All of a sudden, my pole began moving.  It was a striped bass, violently fighting my line.  Dave yells out “walk to shore, pull her in sloooowly.”  After a few minutes, a puny little fish came flopping out of the water.  Dave threw him back.  We both headed back into the waves, and threw our lines in.  There we were, the artist and the nurse, transferring all of our professional angst into fishing fury.

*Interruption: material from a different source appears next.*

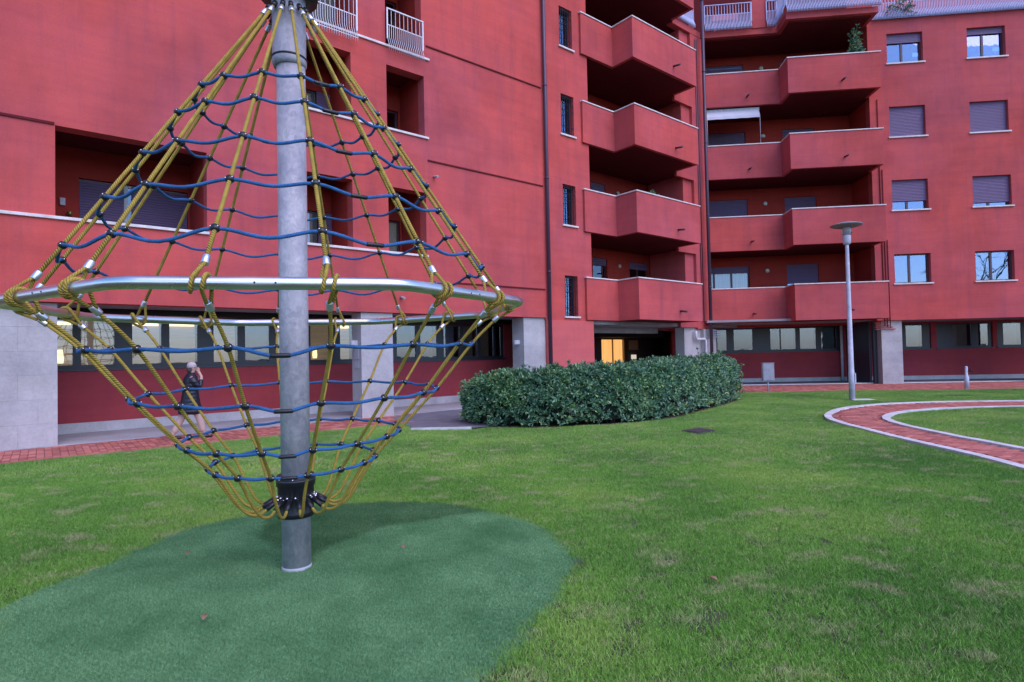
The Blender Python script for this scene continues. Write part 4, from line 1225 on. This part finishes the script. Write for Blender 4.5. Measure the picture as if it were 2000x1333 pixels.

Suddenly, Dave’s pole doubles over, and we both head to the shore.  Two minutes later, Dave reels in a beautiful striped bass that was just… an inch or two under the size limit.  He looks up.  I looks left.  He looks right.  I look down.  Standing nearby, there are some people who are watching us intently and looked suspiciously like Environmental Police.  Dave and I contemplate killing them, but quickly agree that it is a very foolish idea- it is quite difficult work to efficiently bury a body in the sand, being as the waves will quickly come and undo all your hard labor.  Forlorn, Dave takes the fish, turns his back to the Environmental Police, sadly walks to the water and… stuffs the fish in his nearby, empty boot.  “Go, go, go!” Dave whispers.  “Grab the poles, grab your stuff, let’s gooo!”  Dave tucks the boot under his arm, and tries his best to keep the boot from flopping around violently.  He grimaces as the boot shakes and wobbles beneath his arm, flapping against his torso.  We aimlessly saunter past the onlookers, smiling emptily, as fishermen will.  As soon as we got to the truck, we throw the boot, fish and all, into the bed of the truck.  “GO GO GO GO GO GO!!!!”  Dave yells.  I try to peel out, but my truck is kind of pathetic, so we just kind of pull out at an awkward acceleration.  I turn the volume up on an Irish fiddle reel, and we laugh as we head off in soggy clothes into the distance.

Three hours later, I had this painting done, as a sort of thank you gift for Dave.  I don’t know about the painting, but the story is great.